**Stored data**
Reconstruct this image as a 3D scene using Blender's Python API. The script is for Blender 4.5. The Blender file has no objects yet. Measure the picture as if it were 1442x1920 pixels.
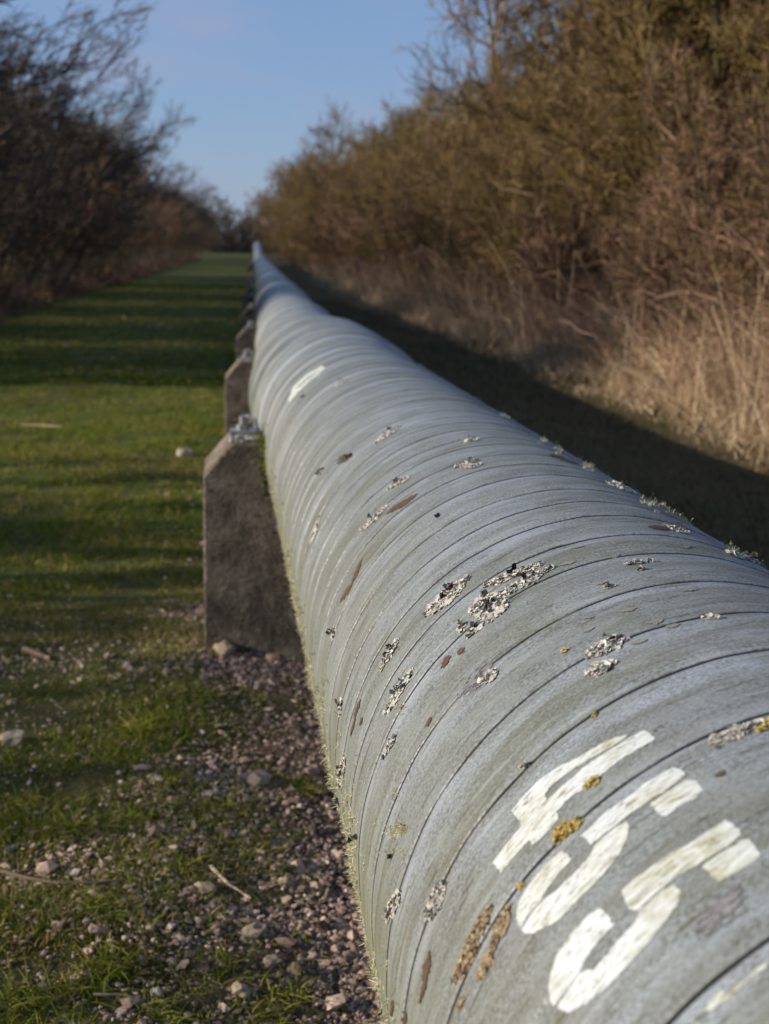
import bpy, bmesh, math
import numpy as np
from mathutils import Matrix, Vector
R_ = math.radians
rng = np.random.default_rng(11)
S = bpy.context.scene
COL = S.collection

# ------------------------------------------------------------------ camera
FPX, CX, CY = 2502.0, 721.0, 960.0            # focal length and centre of the 1442 x 1920 photograph
VX, VY = 474.0, 458.0                          # where the track runs to
CAMH = 1.25
def n3(v): v = np.array(v, float); return v/np.linalg.norm(v)
_w = n3([VX-CX, -(VY-CY), -FPX]); _r = n3(np.cross(_w, [0, 1, 0])); _u = np.cross(_r, _w)
M3 = np.array([_r, _w, _u])                    # camera -> world
CAM = np.array([0, 0, CAMH])
cam = bpy.data.cameras.new('camera'); co = bpy.data.objects.new('camera', cam); COL.objects.link(co)
mw = Matrix([list(M3[i])+[CAM[i]] for i in range(3)]+[[0, 0, 0, 1]]); co.matrix_world = mw
cam.sensor_fit = 'VERTICAL'; cam.sensor_height = 17.3; cam.lens = FPX/1920*17.3
cam.clip_start = .05; cam.clip_end = 3000
cam.dof.use_dof = True; cam.dof.focus_distance = 1.36; cam.dof.aperture_fstop = 3.6; cam.dof.aperture_blades = 7
S.camera = co
# ------------------------------------------------------------------ world and sun
ELEV, AZ = 19.0, 270.0                         # the sun stands low, square to the track, on its left
W = bpy.data.worlds.new('World'); S.world = W; W.use_nodes = True
nt = W.node_tree; nt.nodes.clear()
sky = nt.nodes.new('ShaderNodeTexSky'); sky.sky_type = 'NISHITA'; sky.sun_disc = False
sky.sun_elevation = R_(ELEV); sky.sun_rotation = R_(AZ); sky.air_density = 1.0; sky.dust_density = .35; sky.ozone_density = 2.2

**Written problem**
Output each line exactly; omit every picture.

**Correct result**
Reconstruct this image as a 3D scene using Blender's Python API. The script is for Blender 4.5. The Blender file has no objects yet. Measure the picture as if it were 1442x1920 pixels.
import bpy, bmesh, math
import numpy as np
from mathutils import Matrix, Vector
R_ = math.radians
rng = np.random.default_rng(11)
S = bpy.context.scene
COL = S.collection

# ------------------------------------------------------------------ camera
FPX, CX, CY = 2502.0, 721.0, 960.0            # focal length and centre of the 1442 x 1920 photograph
VX, VY = 474.0, 458.0                          # where the track runs to
CAMH = 1.25
def n3(v): v = np.array(v, float); return v/np.linalg.norm(v)
_w = n3([VX-CX, -(VY-CY), -FPX]); _r = n3(np.cross(_w, [0, 1, 0])); _u = np.cross(_r, _w)
M3 = np.array([_r, _w, _u])                    # camera -> world
CAM = np.array([0, 0, CAMH])
cam = bpy.data.cameras.new('camera'); co = bpy.data.objects.new('camera', cam); COL.objects.link(co)
mw = Matrix([list(M3[i])+[CAM[i]] for i in range(3)]+[[0, 0, 0, 1]]); co.matrix_world = mw
cam.sensor_fit = 'VERTICAL'; cam.sensor_height = 17.3; cam.lens = FPX/1920*17.3
cam.clip_start = .05; cam.clip_end = 3000
cam.dof.use_dof = True; cam.dof.focus_distance = 1.36; cam.dof.aperture_fstop = 3.6; cam.dof.aperture_blades = 7
S.camera = co
# ------------------------------------------------------------------ world and sun
ELEV, AZ = 19.0, 270.0                         # the sun stands low, square to the track, on its left
W = bpy.data.worlds.new('World'); S.world = W; W.use_nodes = True
nt = W.node_tree; nt.nodes.clear()
sky = nt.nodes.new('ShaderNodeTexSky'); sky.sky_type = 'NISHITA'; sky.sun_disc = False
sky.sun_elevation = R_(ELEV); sky.sun_rotation = R_(AZ); sky.air_density = 1.0; sky.dust_density = .35; sky.ozone_density = 2.2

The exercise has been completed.